The report — Cerulli’s third-quarter issue of The Cerulli Edge – U.S. Retail Investor Edition — compares the responses of protection-focused investors with their performance-seeking peers to help better understand the dynamics facing participants in the retail investor market.

“Our most recent research suggests that providers must take a proactive stance to help investors become comfortable with the realities of equity market exposure,” Scott Smith, director of advice relationships at Cerulli Associates, said in a statement. “Balancing downside protection with the growth potential necessary to help investors reach their wealth accumulation goals is one of the most challenging scenarios facing financial services providers.”

According to the report, more than three-quarters of investors explicitly state that they would prefer a protection-focused portfolio versus one that outperforms.

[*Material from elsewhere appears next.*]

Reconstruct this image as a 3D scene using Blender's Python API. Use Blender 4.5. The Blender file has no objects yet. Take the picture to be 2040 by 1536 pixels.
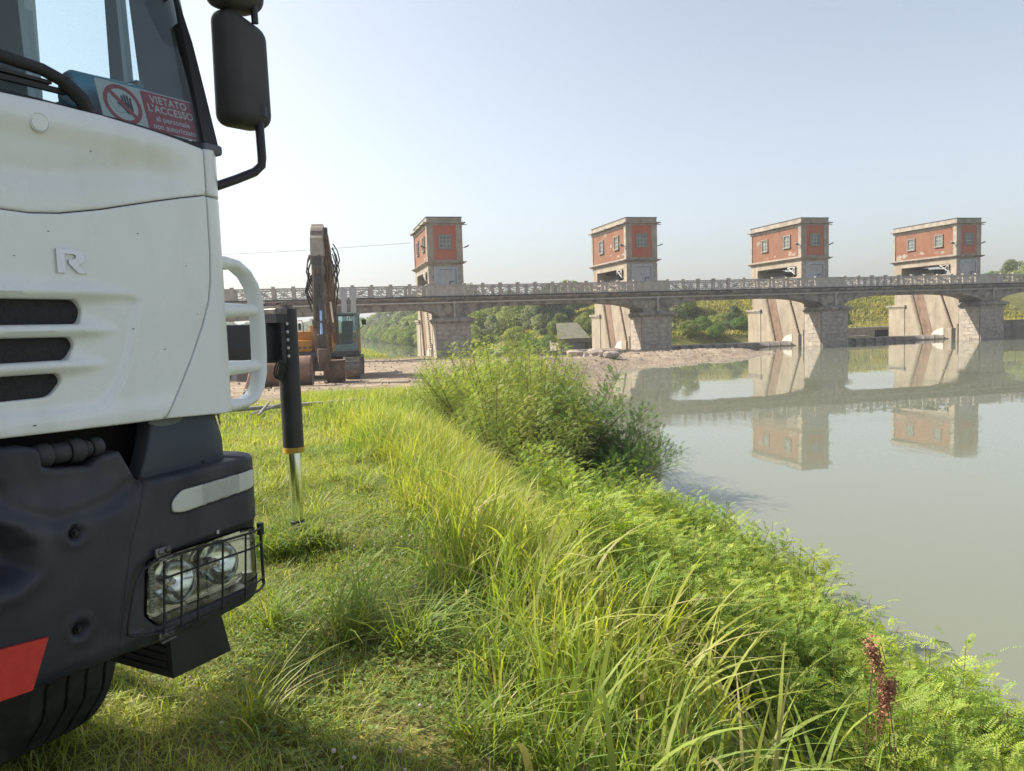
import bpy, bmesh, math, random
import numpy as np
from mathutils import Vector, Matrix
from mathutils.geometry import delaunay_2d_cdt
random.seed(7); RNG = np.random.default_rng(7)
SC = bpy.context.scene; COL = SC.collection

# ------------------------------------------------------------------ camera
PITCH, ROLL, EYE = 0.0802, 0.033, 3.4          # river level is z = 0, the bank by the lorry is z = 1.9
_f = Vector((0, math.cos(PITCH), -math.sin(PITCH)))
_u0 = Vector((0, math.sin(PITCH), math.cos(PITCH))); _r0 = Vector((1, 0, 0))
_r = _r0*math.cos(ROLL) - _u0*math.sin(ROLL); _u = _u0*math.cos(ROLL) + _r0*math.sin(ROLL)
cd = bpy.data.cameras.new('camera'); cam = bpy.data.objects.new('camera', cd); COL.objects.link(cam)
cd.sensor_width = 36; cd.lens = 27.0; cd.clip_start = 0.05; cd.clip_end = 6000
cam.matrix_world = Matrix(((_r.x, _u.x, -_f.x, 0), (_r.y, _u.y, -_f.y, 0), (_r.z, _u.z, -_f.z, EYE), (0, 0, 0, 1)))
SC.camera = cam

# ------------------------------------------------------------------ sky, sun, exposure
SUN_H = Vector((-0.945, 0.317, 0)).normalized(); SUN_EL = math.radians(41)
w = bpy.data.worlds.new('World'); SC.world = w; w.use_nodes = True
sky = w.node_tree.nodes.new('ShaderNodeTexSky'); sky.sky_type = 'NISHITA'; sky.sun_disc = False
sky.sun_elevation = SUN_EL; sky.sun_rotation = math.atan2(SUN_H.x, SUN_H.y)
sky.altitude = 0; sky.air_density = 1.0; sky.dust_density = 2.4; sky.ozone_density = 1.2
bg = w.node_tree.nodes['Background']; hsv = w.node_tree.nodes.new('ShaderNodeHueSaturation'); hsv.inputs['Saturation'].default_value = 0.56; w.node_tree.links.new(sky.outputs[0], hsv.inputs['Color']); w.node_tree.links.new(hsv.outputs[0], bg.inputs[0]); bg.inputs[1].default_value = 0.094
sl = bpy.data.lights.new('sun', 'SUN'); sl.energy = 3.7; sl.angle = math.radians(0.7); sl.color = (1.0, 0.93, 0.80)
so = bpy.data.objects.new('sun', sl); COL.objects.link(so)
SUN_D = SUN_H*math.cos(SUN_EL) + Vector((0, 0, math.sin(SUN_EL)))
so.rotation_euler = SUN_D.to_track_quat('Z', 'Y').to_euler(); so.location = (-30, 10, 40)
SC.view_settings.view_transform = 'Standard'; SC.view_settings.look = 'None'
SC.view_settings.exposure = 1.15; SC.view_settings.gamma = 1.0
SC.cycles.use_denoising = True; SC.cycles.denoising_input_passes = 'RGB_ALBEDO_NORMAL'; SC.cycles.denoising_prefilter = 'NONE'; SC.cycles.max_bounces = 8; SC.cycles.transparent_max_bounces = 12
SC.cycles.caustics_reflective = False; SC.cycles.caustics_refractive = False; SC.cycles.sample_clamp_indirect = 6

# ------------------------------------------------------------------ helpers: materials
MATS = {}
def mat(name, c1, c2=None, scale=4.0, rough=0.7, metal=0.0, bump=0.0, bscale=None, detail=6, spec=0.4,
        stain=None, stain_amt=0.5, stretch=(1, 1, 0.12), sscale=2.0, lo=0.38, hi=0.62, coat=0.0, dist=0.01, rvar=0.0):
    if name in MATS: return MATS[name]
    m = bpy.data.materials.new(name); m.use_nodes = True; nt = m.node_tree; N = nt.nodes; Lk = nt.links
    b = N['Principled BSDF']; b.inputs['Roughness'].default_value = rough; b.inputs['Metallic'].default_value = metal
    b.inputs['Specular IOR Level'].default_value = spec; b.inputs['Coat Weight'].default_value = coat; b.inputs['Coat Roughness'].default_value = 0.1
    tc0 = N.new('ShaderNodeTexCoord'); oi = N.new('ShaderNodeObjectInfo'); vm = N.new('ShaderNodeVectorMath'); vm.operation = 'MULTIPLY_ADD'
    Lk.new(oi.outputs['Random'], vm.inputs[0]); vm.inputs[1].default_value = (31, 17, 23); Lk.new(tc0.outputs['Object'], vm.inputs[2]); COORD = vm.outputs[0]
    def nz(sc, det=detail, mp=None):
        n = N.new('ShaderNodeTexNoise'); n.inputs['Scale'].default_value = sc; n.inputs['Detail'].default_value = det; n.inputs['Roughness'].default_value = 0.62
        if mp:
            mm = N.new('ShaderNodeMapping'); mm.inputs['Scale'].default_value = mp; Lk.new(COORD, mm.inputs[0]); Lk.new(mm.outputs[0], n.inputs[0])
        else: Lk.new(COORD, n.inputs[0])
        return n
    def ramp(src, a, c):
        r = N.new('ShaderNodeMapRange'); r.inputs[1].default_value = a; r.inputs[2].default_value = c; r.clamp = True; Lk.new(src, r.inputs[0]); return r.outputs[0]
    def mixc(f, a, c):
        x = N.new('ShaderNodeMix'); x.data_type = 'RGBA'
        if hasattr(f, 'links') or not isinstance(f, (int, float)): Lk.new(f, x.inputs[0])
        else: x.inputs[0].default_value = f
        for v, k in ((a, 6), (c, 7)):
            if isinstance(v, tuple): x.inputs[k].default_value = (*v, 1)
            else: Lk.new(v, x.inputs[k])
        return x.outputs[2]
    col = c1
    if c2 is not None: n1 = nz(scale); col = mixc(ramp(n1.outputs[0], lo, hi), c1, c2)
    if stain is not None:
        n2 = nz(sscale, 7, stretch); f = ramp(n2.outputs[0], 0.47, 0.72)
        mu = N.new('ShaderNodeMath'); mu.operation = 'MULTIPLY'; mu.inputs[1].default_value = stain_amt; Lk.new(f, mu.inputs[0]); col = mixc(mu.outputs[0], col, stain)
    if isinstance(col, tuple): b.inputs['Base Color'].default_value = (*col, 1)
    else: Lk.new(col, b.inputs['Base Color'])
    if rvar:
        n4 = nz(scale*1.7); r4 = N.new('ShaderNodeMapRange'); r4.inputs[1].default_value = 0.3; r4.inputs[2].default_value = 0.7
        r4.inputs[3].default_value = rough - rvar; r4.inputs[4].default_value = rough + rvar; Lk.new(n4.outputs[0], r4.inputs[0]); Lk.new(r4.outputs[0], b.inputs['Roughness'])
    if bump:
        n3 = nz(bscale or scale*4, 8); bp = N.new('ShaderNodeBump'); bp.inputs['Strength'].default_value = bump; bp.inputs['Distance'].default_value = dist
        Lk.new(n3.outputs[0], bp.inputs['Height']); Lk.new(bp.outputs[0], b.inputs['Normal'])
    MATS[name] = m; return m

def leafmat(name, trans=0.35, rough=0.5, spec=0.3):
    m = bpy.data.materials.new(name); m.use_nodes = True; nt = m.node_tree; N = nt.nodes; Lk = nt.links
    b = N['Principled BSDF']; b.inputs['Roughness'].default_value = rough; b.inputs['Specular IOR Level'].default_value = spec
    at = N.new('ShaderNodeAttribute'); at.attribute_name = 'tint'
    oi = N.new('ShaderNodeObjectInfo'); hs = N.new('ShaderNodeHueSaturation'); mr = N.new('ShaderNodeMapRange')
    mr.inputs[3].default_value = 0.82; mr.inputs[4].default_value = 1.15; Lk.new(oi.outputs['Random'], mr.inputs[0]); Lk.new(mr.outputs[0], hs.inputs['Value']); Lk.new(at.outputs[0], hs.inputs['Color'])
    Lk.new(hs.outputs[0], b.inputs['Base Color'])
    t = N.new('ShaderNodeBsdfTranslucent'); g = N.new('ShaderNodeMix'); g.data_type = 'RGBA'; g.blend_type = 'MULTIPLY'; g.inputs[0].default_value = 1
    g.inputs[7].default_value = (1.35, 1.35, 0.55, 1); Lk.new(hs.outputs[0], g.inputs[6]); Lk.new(g.outputs[2], t.inputs[0])
    mx = N.new('ShaderNodeMixShader'); mx.inputs[0].default_value = trans; Lk.new(b.outputs[0], mx.inputs[1]); Lk.new(t.outputs[0], mx.inputs[2]); Lk.new(mx.outputs[0], N['Material Output'].inputs[0])
    return m

def glassmat(name, tint, refl=0.9, rough=0.02, dust_glare=0.0):
    m = bpy.data.materials.new(name); m.use_nodes = True; nt = m.node_tree; N = nt.nodes; Lk = nt.links
    N.remove(N['Principled BSDF']); fr = N.new('ShaderNodeFresnel'); fr.inputs[0].default_value = 1.5
    t = N.new('ShaderNodeBsdfTransparent'); t.inputs[0].default_value = (*tint, 1); g = N.new('ShaderNodeBsdfGlossy'); g.inputs['Roughness'].default_value = rough; g.inputs[0].default_value = (refl, refl, refl, 1)
    mx = N.new('ShaderNodeMixShader'); Lk.new(fr.outputs[0], mx.inputs[0]); Lk.new(t.outputs[0], mx.inputs[1]); Lk.new(g.outputs[0], mx.inputs[2])
    d = N.new('ShaderNodeBsdfDiffuse'); d.inputs[0].default_value = (.62, .68, .74, 1); m2 = N.new('ShaderNodeMixShader'); m2.inputs[0].default_value = dust_glare; Lk.new(mx.outputs[0], m2.inputs[1]); Lk.new(d.outputs[0], m2.inputs[2]); Lk.new(m2.outputs[0], N['Material Output'].inputs[0])  # diffuse layer for dust and for sky glare painted on the glass
    MATS[name] = m; return m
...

The report then examines which investors are more protection-focused based on age and wealth.

When viewed on a wealth tier basis, the highest concentrations of this protection-focused opinion are among those investors with $250,000 to $500,000 (83%) and greater than $5 million (80%).

According to the report, this opinion might make sense for those in the higher wealth tiers, as their current asset levels are generally sufficient to meet retirement income needs.

However, those in the $250,000 to $500,000 level underscore the challenge that advisors may face.

“These investors have made headway in accumulating a considerable portfolio, but are reluctant to take on the market risk that is likely necessary to attain their accumulation objectives,” the report states.

Meanwhile, looking by age, the report finds that a protection mindset is highly concentrated among investors who are 60 and older and among affluent investors under 30 years old.

“With a relatively short investment horizon, those age 60 and older have adopted an appropriate approach to their wealth, while those under age 30 have an extended window to overcome any downmarket periods, but are reluctant to take on volatility,” the report states.

As the report notes, these results underscore the importance of advisory relationships for investors. If investors were left to their own devices, they would tend to “skew away” from creating portfolios that would provide them with the greatest likelihoods of achieving their accumulation goals, according to the report.

“While there are myriad avenues to educate themselves on the basics of portfolio construction, most investors lack the willingness, confidence or time to take this on themselves,” Smith said in a statement. “This is simply not an area that most investors are eager to spend substantial time and effort learning.”

The gap between investors’ preferences and accepted best practices in long-term portfolio construction leaves advisors facing a real threat of disenchanted customers when markets struggle.

“To help bridge this gap, [advisors] must make every effort to help investors view their appetite for risk in terms of their risk capacity, rather than independently,” Smith said in a statement.

The report suggests having recurring discussions after establishing a baseline agreement on appropriate portfolio risk. According to the report, these discussions must be a recurring part of an advisory relationship to reinforce the likelihood of down markets and to help view them as opportunistic discounts rather than tragedies.